▶ **Data excerpt**:
------------

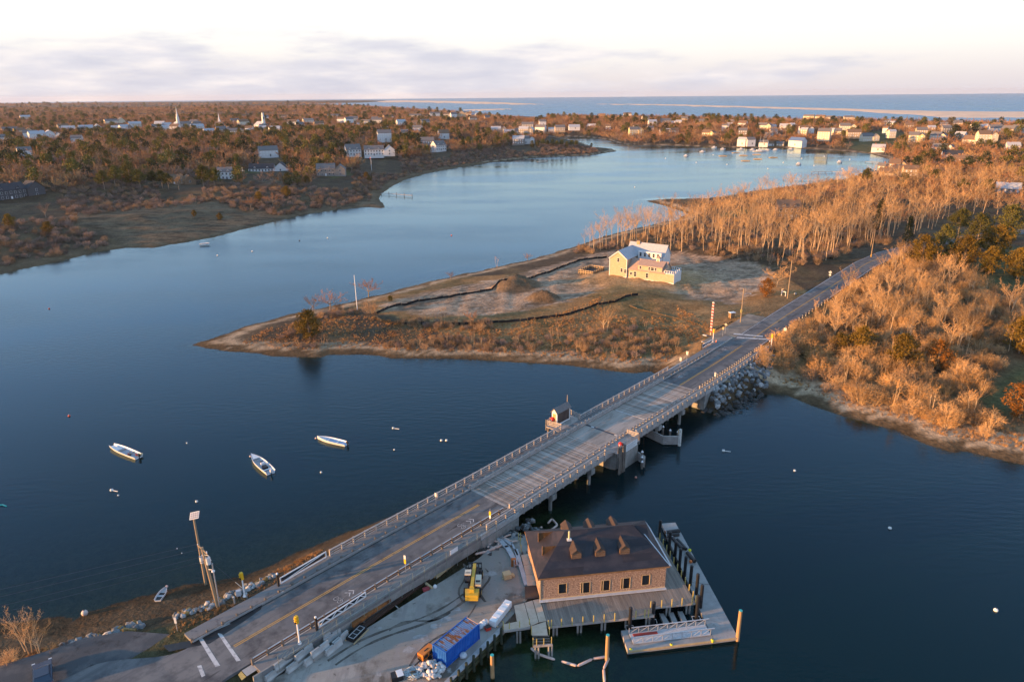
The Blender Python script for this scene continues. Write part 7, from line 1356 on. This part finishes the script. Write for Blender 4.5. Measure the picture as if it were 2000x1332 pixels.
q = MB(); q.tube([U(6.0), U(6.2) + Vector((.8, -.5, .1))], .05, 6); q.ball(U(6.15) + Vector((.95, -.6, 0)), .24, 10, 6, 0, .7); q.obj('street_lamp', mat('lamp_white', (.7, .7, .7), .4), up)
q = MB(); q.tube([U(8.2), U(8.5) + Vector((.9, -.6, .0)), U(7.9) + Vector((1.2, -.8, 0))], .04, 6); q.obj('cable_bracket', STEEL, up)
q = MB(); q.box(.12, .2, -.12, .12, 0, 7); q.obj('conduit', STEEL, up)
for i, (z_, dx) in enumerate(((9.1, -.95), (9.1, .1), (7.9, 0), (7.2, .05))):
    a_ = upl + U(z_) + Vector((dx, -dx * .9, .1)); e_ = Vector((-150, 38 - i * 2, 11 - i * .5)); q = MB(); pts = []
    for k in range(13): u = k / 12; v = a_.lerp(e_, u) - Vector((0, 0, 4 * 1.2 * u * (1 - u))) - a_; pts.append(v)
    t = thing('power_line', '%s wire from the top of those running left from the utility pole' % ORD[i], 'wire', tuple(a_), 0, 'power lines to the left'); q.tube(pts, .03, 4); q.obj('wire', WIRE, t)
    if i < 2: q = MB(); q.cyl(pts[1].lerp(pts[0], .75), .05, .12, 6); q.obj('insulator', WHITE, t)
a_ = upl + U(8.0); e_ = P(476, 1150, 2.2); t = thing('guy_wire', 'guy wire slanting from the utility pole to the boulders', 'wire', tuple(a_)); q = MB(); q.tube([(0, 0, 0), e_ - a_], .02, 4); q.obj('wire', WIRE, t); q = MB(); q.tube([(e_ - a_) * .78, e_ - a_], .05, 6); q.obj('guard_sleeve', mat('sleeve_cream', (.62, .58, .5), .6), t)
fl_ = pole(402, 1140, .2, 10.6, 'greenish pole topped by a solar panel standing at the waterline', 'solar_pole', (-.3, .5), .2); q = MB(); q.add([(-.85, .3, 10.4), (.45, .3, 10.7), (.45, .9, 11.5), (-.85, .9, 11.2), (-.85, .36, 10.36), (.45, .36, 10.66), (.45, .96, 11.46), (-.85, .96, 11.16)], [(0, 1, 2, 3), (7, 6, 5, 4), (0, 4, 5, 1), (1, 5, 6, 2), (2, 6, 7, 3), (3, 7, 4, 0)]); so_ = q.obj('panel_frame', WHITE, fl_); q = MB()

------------

▶ **Your goal**:
Extract lines where the string "from" occurs.

▶ **Result for this task**:
The Blender Python script for this scene continues. Write part 7, from line 1356 on. This part finishes the script. Write for Blender 4.5. Measure the picture as if it were 2000x1332 pixels.
    t = thing('power_line', '%s wire from the top of those running left from the utility pole' % ORD[i], 'wire', tuple(a_), 0, 'power lines to the left'); q.tube(pts, .03, 4); q.obj('wire', WIRE, t)
a_ = upl + U(8.0); e_ = P(476, 1150, 2.2); t = thing('guy_wire', 'guy wire slanting from the utility pole to the boulders', 'wire', tuple(a_)); q = MB(); q.tube([(0, 0, 0), e_ - a_], .02, 4); q.obj('wire', WIRE, t); q = MB(); q.tube([(e_ - a_) * .78, e_ - a_], .05, 6); q.obj('guard_sleeve', mat('sleeve_cream', (.62, .58, .5), .6), t)